Every year we’ve celebrated Kid’s Day on Oct. 31 and made a point to be thankful for our children. When they were still living at home, they’d take turns each year choosing their favorite restaurant for dinner. We usually took them to a harvest party in the community, as well. Then every day between Kid’s Day and Thanksgiving we chose something specific for which to be thankful.

It became a fun tradition, and although they outgrew the harvest parties long ago, they still like to be treated to dinner. My daughter-in-law made a point to tell my son that they only have a few years left of choosing a restaurant before their four-month-old (my granddaughter) starts making her opinion known. I guess the tradition lives on…

Sharing memories

A rare photo of my dad with his dad

The last of my dad’s siblings passed away recently. Aunt Bunny and I weren’t particularly close, so I had no idea how many family photos and memorabilia she possessed. Possibly because she outlived her siblings, many cousins and two of her three children, she became the logical repository for such family treasures.

Her son Mark and his wife Alice encouraged family to make copies before they took the photos back to their home in another state. My cousin and I scanned photos and genealogy information for several hours, but didn’t quite finish before Mark and Alice were scheduled to hit the road. I’ve continued scanning off and on for several weeks and have just a few more photos left to scan. Whew!

My dad’s mother with some of his older siblings (abt. 1924)

I’m grateful that my aunt kept the photos and documents in good shape, but there are two things she could have done to make these treasures more valuable for the next generation.

Labeling: Most of the photos have some sort of writing on the back, however, some of the writing was faded or illegible. Most of the information was first names only, which isn’t very helpful if you’re trying to connect them with a certain family. Dates and locations would also have been great information.

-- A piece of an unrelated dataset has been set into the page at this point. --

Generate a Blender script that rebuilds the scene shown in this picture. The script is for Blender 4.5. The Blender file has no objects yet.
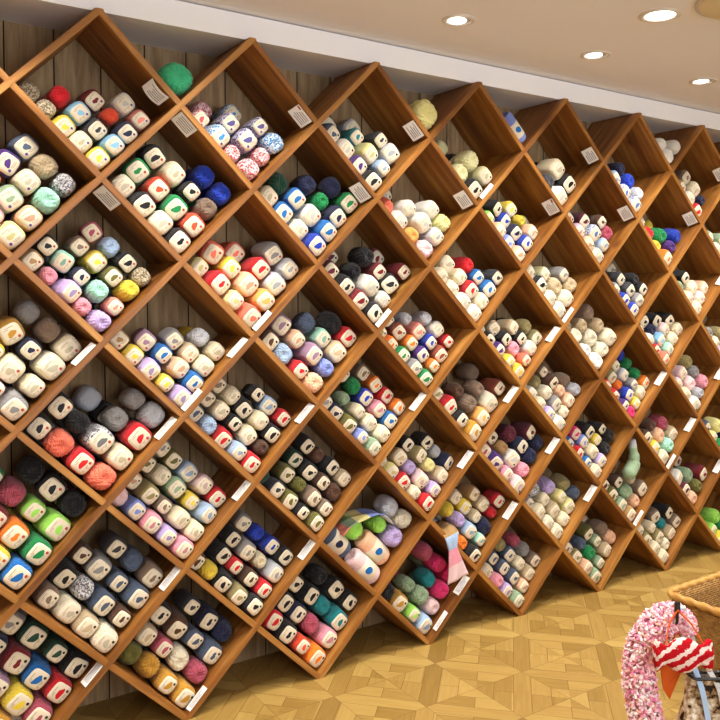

Share: As the oldest member of the family, it would have been very helpful if Aunt Bunny had shared the photos and documents before dementia faded her memory. It would have been so interesting to hear the stories that accompanied the photos. We also could have been enjoying family history and posting information to instead of it being stored away in boxes.

My dad’s sister Goldie with his soldier brothers Russell and Orville. (abt. 1943)

I plan to work with my mother (who is the oldest of her siblings and the oldest of the remaining cousins on both her mother and father’s side of the family) to not only label photos with names, dates and locations, but include relationships. We need to scan photos and documents for other family members to enjoy now.

What history and memories do you have stored in boxes? Sharing them would make an excellent Christmas present!

Political jabs

I enjoy keeping in touch with friends, family and colleagues with Facebook. As we move, change jobs and just get busy with life, it’s difficult to maintain relationships.  Facebook has become a fun tool to make that important task easier.

However, in the past few months, Facebook has become a battlefield of ideology; republicans against democrats, liberals against conservatives and libertarians against everyone. Insults fly unchecked for accuracy. I don’t have an issue with good debate, but that is not even close to what I’m observing.

I believe my friends who share political posts are patriotic citizens. I believe they are doing the job they believe the media has failed to do. I respect freedom of speech and the free exercise thereof, however, is the divisiveness caused by sharing every “joke” making us better citizens? Are we truly more informed voters?

I’ll admit to being a little bit of a Pollyanna, and it might be unrealistic, but can we look beyond the labels? Can we respect that others have a different point of view without trying to convert them to our way of thinking? If we can’t get along with our friends on Facebook, how do we expect Congress to get along and fix the big issues facing our country?

Regardless of whether you agree, please celebrate the liberty we have as citizens to freely vote our conscience without intimidation. VOTE November 6!